Les LR peuvent-ils créer la surprise et jouer un rôle pivot à l’Assemblée ?

Les temps sont durs pour les LR. On ne parle plus d’eux, ou presque. Pas surprenant, après la déroute de Valérie Pécresse à la présidentielle et ses 4,78 %. Malgré tout, le parti de Christian Jacob espère tirer son épingle du jeu et limiter la casse. Et pourquoi pas créer la surprise. Aujourd’hui 100 députés tout rond, depuis le départ du président du groupe, Damien Abad, pour le gouvernement, le groupe est donné entre 35 et 56 députés selon les sondages. Même au gouvernement, on n’enterre pas trop vite les LR. « La droite va sauver plus de sièges qu’on ne pense », pronostique un ministre. L’implantation locale de certains députés pourrait aider les LR à conserver quelques sièges.

Dans la défaite, les LR peuvent avoir un motif de satisfaction : la droite n’a pas explosé. Pas encore du moins. Le résultat des législatives jouera sur l’avenir. Reste que les débauchages se sont surtout limités au cas médiatique de Damien Abad, ou celui de Robin Reda, un proche de Valérie Pécresse. Et l’opération lancée par un certain Nicolas Sarkozy, qui voulait que des députés LR sortant rejoignent la majorité, en échange de l’absence de candidat en face, a fait flop.

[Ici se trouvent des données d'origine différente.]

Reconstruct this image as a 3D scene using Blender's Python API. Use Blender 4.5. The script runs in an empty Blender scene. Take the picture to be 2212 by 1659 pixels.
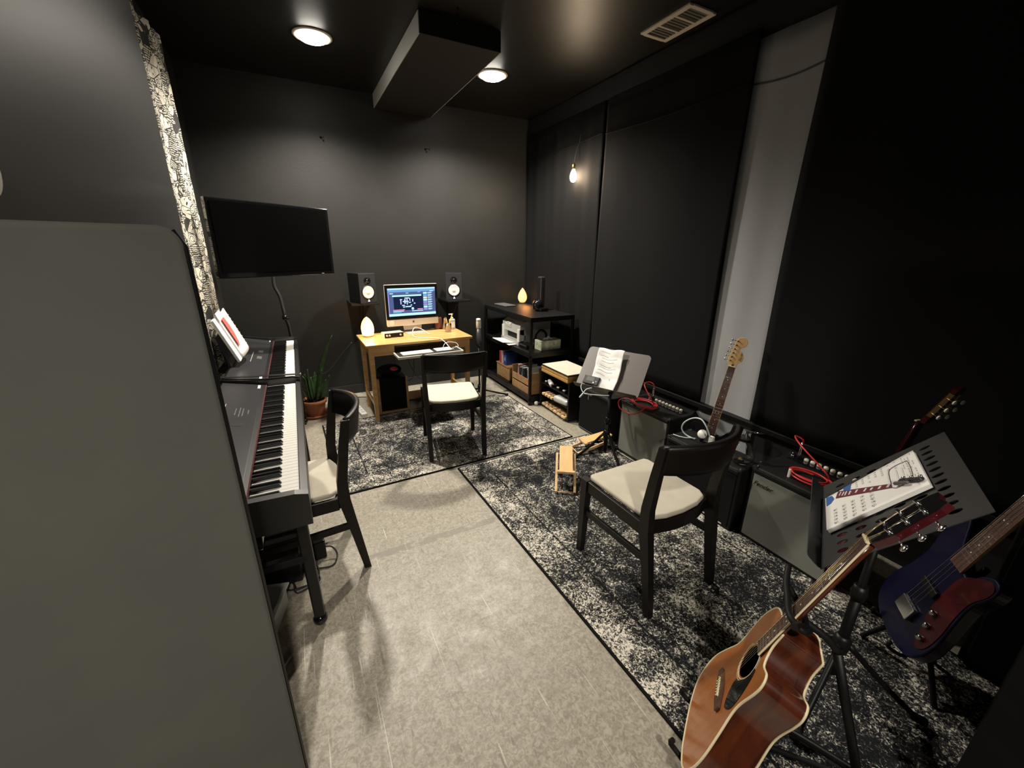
import bpy, bmesh, math, random
from mathutils import Vector, Matrix
random.seed(7)
PI = math.pi
SC = bpy.context.scene
COL = SC.collection
V = Vector

# ------------------------------------------------------------------ materials
def nt(name):
    m = bpy.data.materials.new(name); m.use_nodes = True
    n = m.node_tree; b = n.nodes['Principled BSDF']
    return m, n, b
def mat(name, col, rough=.5, metal=0, spec=.5, noise=0, nscale=20, bump=0, bscale=200, coat=0, trans=0, ior=1.45, emit=None, es=0, sheen=0):
    m, n, b = nt(name)
    b.inputs['Base Color'].default_value = (*col, 1)
    b.inputs['Roughness'].default_value = rough
    b.inputs['Metallic'].default_value = metal
    b.inputs['Specular IOR Level'].default_value = spec
    b.inputs['Coat Weight'].default_value = coat
    b.inputs['Transmission Weight'].default_value = trans
    b.inputs['IOR'].default_value = ior
    if sheen: b.inputs['Sheen Weight'].default_value = sheen
    if emit:
        b.inputs['Emission Color'].default_value = (*emit, 1); b.inputs['Emission Strength'].default_value = es
    if noise or bump:
        tc = n.nodes.new('ShaderNodeTexCoord')
    if noise:
        t = n.nodes.new('ShaderNodeTexNoise'); t.inputs['Scale'].default_value = nscale; t.inputs['Detail'].default_value = 5
        r = n.nodes.new('ShaderNodeValToRGB')
        r.color_ramp.elements[0].position = .3; r.color_ramp.elements[1].position = .7
        r.color_ramp.elements[0].color = (*[c*(1-noise) for c in col], 1); r.color_ramp.elements[1].color = (*[min(1, c*(1+noise)) for c in col], 1)
        n.links.new(tc.outputs['Object'], t.inputs['Vector']); n.links.new(t.outputs['Fac'], r.inputs['Fac']); n.links.new(r.outputs['Color'], b.inputs['Base Color'])
    if bump:
        t = n.nodes.new('ShaderNodeTexNoise'); t.inputs['Scale'].default_value = bscale; t.inputs['Detail'].default_value = 3
        u = n.nodes.new('ShaderNodeBump'); u.inputs['Strength'].default_value = bump; u.inputs['Distance'].default_value = .004
        n.links.new(tc.outputs['Object'], t.inputs['Vector']); n.links.new(t.outputs['Fac'], u.inputs['Height']); n.links.new(u.outputs['Normal'], b.inputs['Normal'])
    return m
def wood(name, c1, c2, scale=(3, 40, 40), rough=.45, coat=0):
    m, n, b = nt(name)
    tc = n.nodes.new('ShaderNodeTexCoord'); mp = n.nodes.new('ShaderNodeMapping'); mp.inputs['Scale'].default_value = scale
    t = n.nodes.new('ShaderNodeTexNoise'); t.inputs['Scale'].default_value = 1; t.inputs['Detail'].default_value = 6; t.inputs['Distortion'].default_value = .6
    r = n.nodes.new('ShaderNodeValToRGB'); r.color_ramp.elements[0].position = .3; r.color_ramp.elements[1].position = .7
    r.color_ramp.elements[0].color = (*c1, 1); r.color_ramp.elements[1].color = (*c2, 1)
    n.links.new(tc.outputs['Object'], mp.inputs['Vector']); n.links.new(mp.outputs['Vector'], t.inputs['Vector'])
    n.links.new(t.outputs['Fac'], r.inputs['Fac']); n.links.new(r.outputs['Color'], b.inputs['Base Color'])
    b.inputs['Roughness'].default_value = rough; b.inputs['Coat Weight'].default_value = coat; b.inputs['Coat Roughness'].default_value = .12
    return m
def emat(name, col, s):
    m = bpy.data.materials.new(name); m.use_nodes = True; n = m.node_tree; n.nodes.clear()
    e = n.nodes.new('ShaderNodeEmission'); e.inputs['Color'].default_value = (*col, 1); e.inputs['Strength'].default_value = s
    o = n.nodes.new('ShaderNodeOutputMaterial'); n.links.new(e.outputs[0], o.inputs[0]); return m

M = {}
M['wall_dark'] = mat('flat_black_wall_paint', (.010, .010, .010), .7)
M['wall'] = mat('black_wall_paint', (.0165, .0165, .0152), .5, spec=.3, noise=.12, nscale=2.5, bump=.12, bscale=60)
M['wallL'] = mat('black_partition_paint', (.024, .024, .024), .42, spec=.3, noise=.08, nscale=2)
M['ceil'] = mat('black_ceiling_paint', (.006, .006, .0055), .42, noise=.15, nscale=3, bump=.35, bscale=5)
M['greywall'] = mat('grey_wall_paint', (.07, .072, .075), .7)
M['fab_black'] = mat('black_hanging_fabric', (.0075, .0075, .0078), .9, spec=.12, bump=.15, bscale=400)
M['fab_grey'] = mat('grey_hanging_fabric', (.34, .35, .36), .9, bump=.1, bscale=400)
M['panel_grey'] = mat('olive_grey_felt', (.105, .107, .096), .95, noise=.07, nscale=5, bump=.05, bscale=900)
M['black'] = mat('black_plastic', (.007, .007, .007), .42, spec=.35)
M['blackm'] = mat('black_painted_metal', (.005, .005, .005), .45, spec=.35)
M['piano'] = mat('satin_black_piano_case', (.009, .009, .0095), .36, spec=.8)
M['deep'] = mat('deep_black_board', (.004, .004, .004), .7, spec=.2)
M['blackwood'] = wood('black_brown_stained_wood', (.0035, .003, .0028), (.008, .006, .005), (4, 30, 30), .42)
M['blackwood'].node_tree.nodes['Principled BSDF'].inputs['Specular IOR Level'].default_value = .3
M['tolex'] = mat('black_vinyl_cabinet', (.006, .006, .006), .5, spec=.35, bump=.5, bscale=500)
M['gloss'] = mat('glossy_black', (.006, .006, .007), .12, coat=.5)
M['screen_off'] = mat('dark_screen_glass', (.002, .002, .002), .22, spec=.3)
M['satin'] = mat('dark_satin_grey_plastic', (.030, .031, .034), .3)
M['grey'] = mat('mid_grey_plastic', (.10, .10, .10), .5)
M['lgrey'] = mat('light_grey_plastic', (.5, .5, .48), .45)
M['white'] = mat('white_plastic', (.78, .77, .74), .4)
M['key_white'] = mat('ivory_white_key', (.80, .79, .74), .3)
M['key_black'] = mat('black_key', (.008, .008, .008), .25)
M['felt_red'] = mat('dark_red_felt', (.10, .018, .02), .9)
M['silver'] = mat('brushed_aluminium', (.75, .72, .66), .35, metal=.6)
M['chrome'] = mat('chrome', (.8, .8, .8), .15, metal=1)
M['brass'] = mat('brass', (.6, .42, .18), .3, metal=1)
M['bronze'] = mat('bronze_string', (.72, .55, .30), .3, metal=.9)
M['cream'] = mat('cream_seat_fabric', (.57, .53, .43), .85, noise=.06, nscale=12, bump=.3, bscale=600)
M['paper'] = mat('white_paper', (.90, .89, .86), .8)
M['ink'] = mat('dark_ink', (.05, .05, .05), .8)
M['inkg'] = mat('grey_print', (.42, .42, .40), .8)
M['red_print'] = mat('red_print', (.65, .12, .10), .7)
M['blue_print'] = mat('blue_print', (.03, .12, .38), .7)
M['maroon'] = mat('maroon_print', (.13, .012, .03), .6)
M['bamboo'] = wood('golden_bamboo', (.50, .27, .09), (.66, .40, .15), (2, 30, 30), .35, .2)
M['beech'] = wood('pale_beech', (.62, .40, .20), (.74, .52, .30), (20, 20, 4), .45)
M['pine'] = wood('brown_crate_wood', (.30, .17, .075), (.45, .27, .12), (3, 30, 30), .6)
M['cork'] = wood('honey_wood', (.42, .23, .06), (.55, .32, .10), (3, 30, 30), .6)
M['terra'] = mat('terracotta', (.33, .12, .06), .8, noise=.2, nscale=12)
M['leaf'] = mat('dark_green_leaf', (.022, .055, .016), .45, noise=.5, nscale=30)
M['soil'] = mat('dark_soil', (.02, .014, .01), .95)
M['cable_red'] = mat('red_cable_rubber', (.50, .03, .03), .4)
M['cable_white'] = mat('pale_blue_white_cable', (.62, .72, .72), .4)
M['cable_wh'] = mat('white_cable', (.75, .72, .66), .4)
M['cable_black'] = mat('black_cable_rubber', (.012, .012, .012), .5)
M['glass'] = mat('clear_glass', (.95, .97, .97), .03, trans=1, ior=1.45)
M['plastic_clear'] = mat('clear_plastic', (.85, .88, .86), .18, trans=.45, ior=1.3)
M['maple'] = wood('amber_maple', (.74, .46, .19), (.84, .56, .26), (20, 3, 20), .3, .4)
M['rosewood'] = wood('brown_rosewood', (.055, .022, .014), (.10, .042, .026), (60, 6, 60), .65)
M['spruce'] = wood('amber_spruce_top', (.34, .105, .022), (.42, .145, .035), (60, 3, 60), .3, .25)
M['mahog'] = wood('red_mahogany_side', (.035, .007, .004), (.115, .026, .008), (6, 6, 30), .26, .6)
M['headred'] = mat('dark_red_gloss_wood', (.055, .006, .009), .2, coat=.6)
M['binding'] = mat('ivory_binding', (.78, .68, .45), .35)
M['pickguard'] = mat('black_pickguard', (.012, .013, .013), .1, coat=.5)
M['dark_hole'] = mat('dark_inside', (.012, .008, .006), .9)
M['pearl'] = mat('pearl_button', (.75, .72, .62), .25)
M['bass_red'] = mat('dark_red_lacquer', (.055, .002, .005), .3, coat=.15)
M['bass_blue'] = mat('deep_blue_lacquer', (.0015, .0022, .022), .3, coat=.1)
M['knobcream'] = mat('cream_knob', (.72, .68, .55), .4)
M['grille'] = mat('silver_grey_grille_cloth', (.23, .24, .205), .7, noise=.12, nscale=3, bump=.9, bscale=900)
M['grille_blk'] = mat('black_grille_cloth', (.005, .005, .005), .8, spec=.2, bump=.8, bscale=800)
M['tray_grey'] = mat('grey_powder_coat', (.145, .13, .125), .42)
M['tray_dark'] = mat('charcoal_powder_coat', (.018, .0185, .019), .5)
M['duct_side_lit'] = mat('lit_pale_duct_side', (.50, .50, .47), .5)  # duct sides only: ceiling light falling on them is put into this colour
M['ventw'] = mat('cream_vent_paint', (.62, .58, .50), .5)
M['ventd'] = mat('dusty_vent_grey', (.17, .16, .13), .7)
M['cone'] = mat('white_speaker_cone', (.80, .77, .70), .5)
M['rubber'] = mat('black_rubber', (.005, .005, .005), .6, spec=.3)
M['tissuebox'] = mat('pale_green_patterned_card', (.46, .50, .36), .7, noise=.35, nscale=28)
M['box_blue'] = mat('blue_card', (.03, .06, .26), .5)
M['box_red'] = mat('red_card', (.38, .05, .07), .5, noise=.3, nscale=30)
M['box_pink'] = mat('faded_pink_card', (.45, .20, .22), .5)
M['box_dark'] = mat('dark_cloth_book', (.02, .022, .024), .6)
M['box_teal'] = mat('dark_teal_book', (.03, .05, .05), .6)
M['leather'] = mat('brown_leather', (.16, .055, .035), .6)
M['amber'] = mat('yellow_pencil', (.70, .38, .04), .5)
M['liq'] = mat('pale_clear_gel', (.75, .80, .80), .2, trans=.4)
M['lamp_bulb'] = emat('ceiling_lens_glow', (1, .93, .82), 40)
M['bulb'] = emat('filament_bulb_glow', (1, .76, .50), 230)
M['led'] = emat('white_led_logo', (.85, .95, 1), 5)

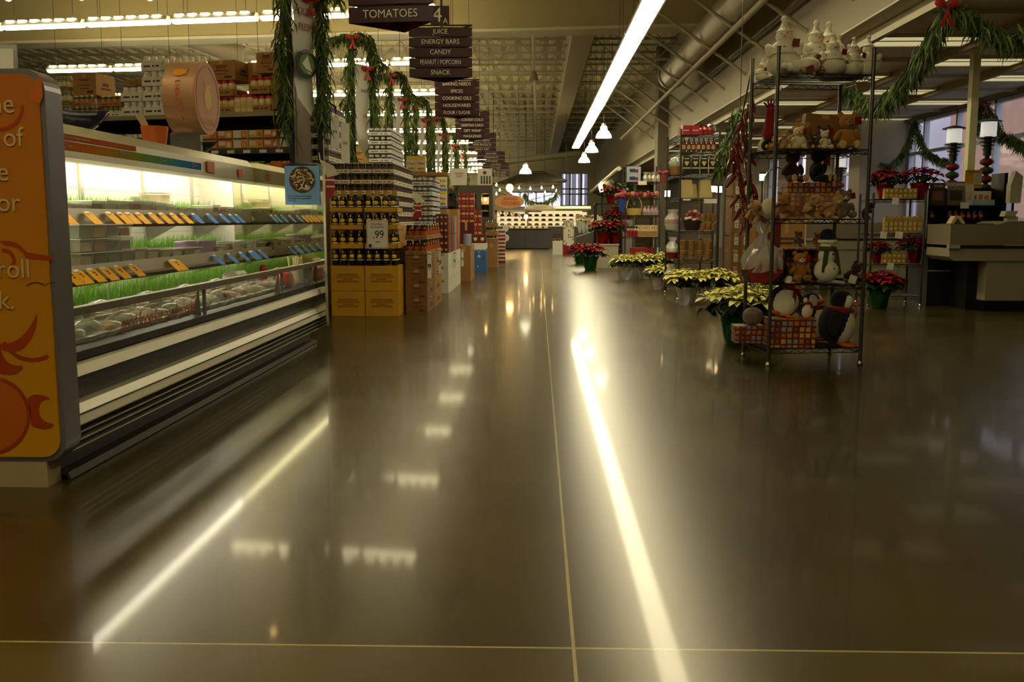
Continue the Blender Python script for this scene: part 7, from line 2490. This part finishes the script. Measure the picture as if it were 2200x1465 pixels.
part('frame', MB().box(-.3, 0, 0, -.26, .04, 1.35).box(.26, 0, 0, .3, .04, 1.35).box(-.3, .4, 0, -.26, .44, 1.35).box(.26, .4, 0, .3, .44, 1.35), BLACK, t)
for z in (.75, 1.32):
    part('shelf', MB().box(-.3, 0, z, .3, .44, z + .03), BLACK, t)
poinsettia((P(1318, 470, 21.2).x, 21.2, .78), 'red', 'red', 'red poinsettia on the middle tier of the dark stand', 1.0)
poinsettia((P(1312, 470, 21.2).x, 21.2, 1.35), 'red', 'red', 'red poinsettia on the top tier of the dark stand', .9)
t = thing('straw_bell', 'pale straw bell shaped ornament on the dark plant stand', 'ornament', (P(1288, 470, 21.2).x, 21.2, .78))
part('bell', MB().lathe([(0, .3), (.05, .29), (.1, .2), (.13, .05), (.12, .04), (0, .04)], 14), CREAMPR, t)
part('cone', MB().cyl((0, 0, 0), (0, 0, .06), .05, n=10), DKRED, t)
# foliage plants at the canopy
for k, (px, D, z) in enumerate(((1325, 24, 1.1), (1345, 22.5, 1.0))):
    t = thing('leafy_plant', f'tall green leafy plant beyond the third rack, {("farther", "nearer")[k]} one', 'potted plant', (P(px, 470, D).x, D, z), 0, 'green plants beyond the third rack')
    mb = MB()
    for i in range(90):
        tt = random.random() * 6.28
        leafquad(mb, Vector((random.gauss(0, .06), random.gauss(0, .06), random.uniform(.25, .8))), Vector((math.cos(tt), math.sin(tt), random.uniform(-.5, .8))), .2, .07, 0)
    mb.cyl((0, 0, .1), (0, 0, .75), .012, n=5)
    part('foliage', mb, M('bright_leaf', (60, 96, 36), .5, vary=.3, vscale=10), t)
    part('pot', pot_mesh('red'), None, t)
    solo('plant_pedestal', MB().box(-.14, -.14, 0, .14, .14, z), GREYP, f'grey pedestal under the {("farther", "nearer")[k]} green leafy plant', 'pedestal', (P(px, 470, D).x, D, 0))
# wrapped bouquets on a slanted floral display beyond
t = thing('floral_display', 'slanted dark stand of wrapped bouquets by the far canopy', 'display stand', (P(1262, 520, 24.5).x, 24.5, 0))
part('frame', MB().prism([(-.3, 0), (.3, 0), (.3, .75), (-.3, .55)], 0, .7), KG, t)
for k in range(10):
    o = thing('bouquet', f'wrapped bouquet on the slanted floral stand, {ORD[k]} of ten', 'bouquet', (P(1246 + (k % 5) * 8.5, 470, 24.5).x, 24.6 + .3 * (k // 5), .66 + .10 * (k // 5)), 0, 'wrapped bouquets on the floral stand')
    part('wrap', MB().cyl((0, 0, 0), (0, 0, .3), .03, .11, n=10, caps=False), CEL, o)
    mb = MB()
    for i in range(9):
        mb.ell((random.uniform(-.07, .07), random.uniform(-.07, .07), .28 + random.uniform(0, .06)), .035, 7, 5, i % 2)
    part('flowers', mb, [(CREAMPR, GOLD, M('pink_flower', (200, 120, 110), .6))[k % 3], GREEN], o)

# ================================================================ CHECKOUTS
LAMN = M('counter_laminate', (128, 116, 92), .45, vary=.06, vscale=3)
SPK = M('speckled_panel', (150, 142, 112), .6, vary=.16, vscale=90)
CK = 10.55


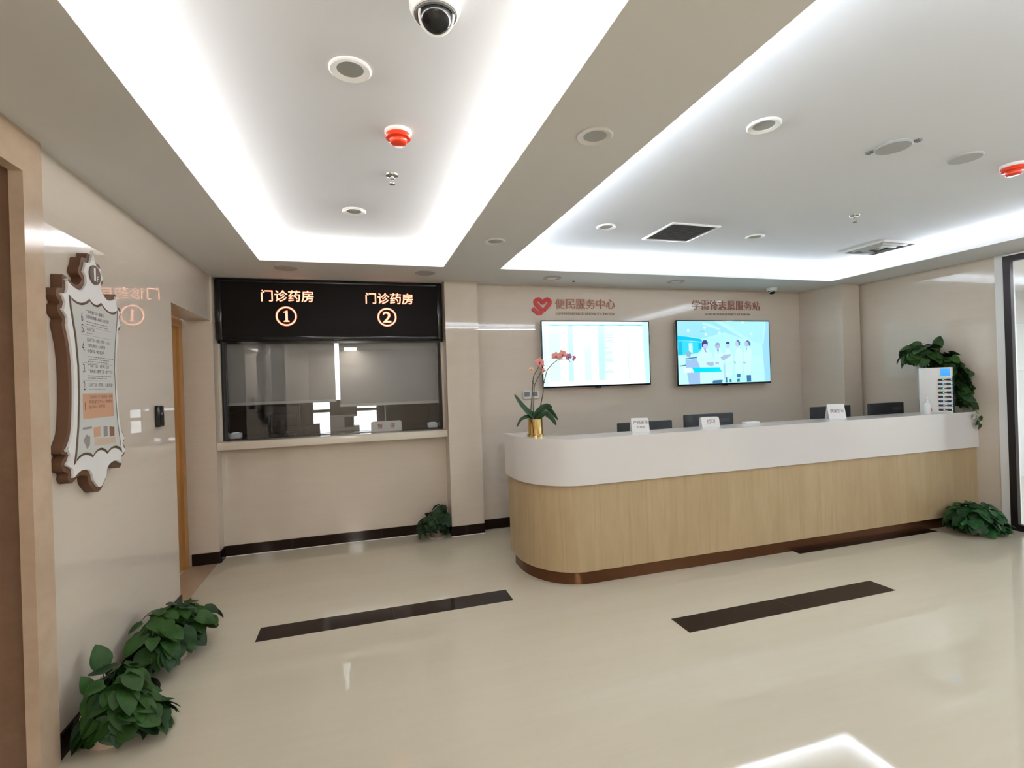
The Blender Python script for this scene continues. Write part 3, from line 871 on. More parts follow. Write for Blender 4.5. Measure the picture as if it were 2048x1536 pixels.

Si Emmanuel Macron se retrouve avec une majorité relative, hypothèse tout à fait plausible, il faudra qu’il trouve des soutiens parlementaires pour constituer des majorités de circonstance, dans un mauvais remake de la IVe République. Elles seraient davantage à chercher à droite qu’à gauche, les LR étant compatibles sur la question des retraites ou de la réforme de l’assurance chômage. Le groupe, ou du moins une partie, pourrait alors jouer un rôle pivot et négocier à son avantage. Mais ce serait un cadeau empoisonné pour les LR, qui seraient, une fois de plus, divisés face à Emmanuel Macron.